Winegar worried that Cruz would be “a lot more cunning than she allows … she will be incredibly effective; she’ll be a much stronger ally than her [predecessor],” Harold Lubell, who was considered to be a pretty staunch landlord advocate in his time.

Winegar was enthusiastic about the new tenant representative, Ron Languedoc, who has been a housing attorney for 25 years and is currently co-director of the housing law unit at South Brooklyn Legal Services. “He’s going to be excellent. He asked great questions that were in depth and needed to be asked.”

In interviews with Cruz and Languedoc, both said they believe strongly that to calculate rent adjustments, an array of factors has to be considered. “We can’t look at one thing only,” Languedoc warned. And, Cruz explained, we need to obtain “information from different angles.”

That’s the only area where the two reached any consensus, and what they said about how those varied factors were to be used and what kind of outcomes they lead to were hugely disparate.

Little is known about the newest public member, Risa Levine, who is also a practicing attorney at her own firm, “primarily in the field of real estate,” according to a biography provided by the RGB staff. She declined to be interviewed for this article.

Levine recently met with a group of tenant advocates, but Winegar still says, “At this point, I have little hope for any public members.” Laurie from Met Council, however, said Levine “seems very smart and asked very intelligent questions. … Other public members never open their mouths.”

Winegar wrote in an email that, “All indicators point to the fact that tenants should receive a rent freeze, or a very small increase this year. [But] this has been the case for years.”
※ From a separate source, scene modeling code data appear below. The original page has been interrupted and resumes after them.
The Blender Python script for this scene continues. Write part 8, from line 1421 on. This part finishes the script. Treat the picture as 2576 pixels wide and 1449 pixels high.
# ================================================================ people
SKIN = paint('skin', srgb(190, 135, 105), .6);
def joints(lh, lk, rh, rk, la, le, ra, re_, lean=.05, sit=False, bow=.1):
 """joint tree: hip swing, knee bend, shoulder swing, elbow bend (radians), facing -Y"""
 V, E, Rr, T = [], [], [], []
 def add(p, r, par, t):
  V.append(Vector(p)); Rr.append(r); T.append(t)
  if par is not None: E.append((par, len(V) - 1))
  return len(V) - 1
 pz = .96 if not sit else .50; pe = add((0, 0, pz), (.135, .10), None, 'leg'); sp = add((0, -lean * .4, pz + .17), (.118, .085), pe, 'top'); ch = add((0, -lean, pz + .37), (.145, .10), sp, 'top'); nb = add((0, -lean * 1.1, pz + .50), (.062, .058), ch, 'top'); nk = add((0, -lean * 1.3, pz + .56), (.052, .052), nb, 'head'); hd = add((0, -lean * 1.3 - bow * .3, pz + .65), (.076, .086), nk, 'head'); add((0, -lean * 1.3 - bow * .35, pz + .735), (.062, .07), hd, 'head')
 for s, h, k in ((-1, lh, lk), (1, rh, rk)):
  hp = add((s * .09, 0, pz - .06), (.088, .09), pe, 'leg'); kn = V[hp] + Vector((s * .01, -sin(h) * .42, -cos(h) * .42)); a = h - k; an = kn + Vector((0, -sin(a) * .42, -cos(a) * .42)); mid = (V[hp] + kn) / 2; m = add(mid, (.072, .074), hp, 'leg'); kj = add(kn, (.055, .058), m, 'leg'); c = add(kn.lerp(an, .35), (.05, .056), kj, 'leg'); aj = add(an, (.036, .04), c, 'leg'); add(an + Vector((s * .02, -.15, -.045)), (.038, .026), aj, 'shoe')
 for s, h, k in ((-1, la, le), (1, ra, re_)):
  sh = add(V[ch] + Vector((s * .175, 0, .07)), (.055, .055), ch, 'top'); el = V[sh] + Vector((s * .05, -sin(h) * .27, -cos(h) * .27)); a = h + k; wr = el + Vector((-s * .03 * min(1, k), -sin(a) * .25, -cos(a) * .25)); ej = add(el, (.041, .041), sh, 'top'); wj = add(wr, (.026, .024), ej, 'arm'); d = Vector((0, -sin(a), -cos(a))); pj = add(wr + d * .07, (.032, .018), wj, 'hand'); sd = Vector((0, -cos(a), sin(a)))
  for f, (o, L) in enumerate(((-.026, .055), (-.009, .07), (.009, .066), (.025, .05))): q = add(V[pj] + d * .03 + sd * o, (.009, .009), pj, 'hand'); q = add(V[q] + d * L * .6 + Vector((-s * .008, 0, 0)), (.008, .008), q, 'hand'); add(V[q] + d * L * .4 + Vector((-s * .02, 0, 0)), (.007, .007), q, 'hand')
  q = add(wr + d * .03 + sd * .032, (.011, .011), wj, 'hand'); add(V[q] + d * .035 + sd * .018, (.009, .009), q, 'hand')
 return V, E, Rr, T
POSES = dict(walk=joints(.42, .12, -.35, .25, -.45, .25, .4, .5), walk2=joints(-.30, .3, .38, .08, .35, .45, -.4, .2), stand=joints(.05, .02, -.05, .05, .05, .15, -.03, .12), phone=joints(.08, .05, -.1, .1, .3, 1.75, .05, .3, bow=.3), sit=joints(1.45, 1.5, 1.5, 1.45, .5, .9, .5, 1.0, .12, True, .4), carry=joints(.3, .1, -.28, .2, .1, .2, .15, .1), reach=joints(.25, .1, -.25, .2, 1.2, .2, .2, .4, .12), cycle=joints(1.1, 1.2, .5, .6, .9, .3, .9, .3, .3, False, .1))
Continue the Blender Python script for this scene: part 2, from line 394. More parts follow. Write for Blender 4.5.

Freund said he assumed Levine “would steer a level course between the two” sides.

Finally, there was a bit of an uproar when it was announced at the first meeting in March that the time for the preliminary vote in May would be moved to the morning, rather than evening – a move that many saw as hostile to working people who are busy during the day.

Markus, an investment banker at Goldman, Sachs, explained the move was the result of how late meetings ran last year. “It’s the board’s legal mandate to make a decision within a certain time period. [I thought] we needed more flexibility,” he said. However, a flurry of letters from elected officials requesting returning the scheduled vote time to the after-work hours affected a change in the schedule.

Beyond that input, Markus declined comment for this story.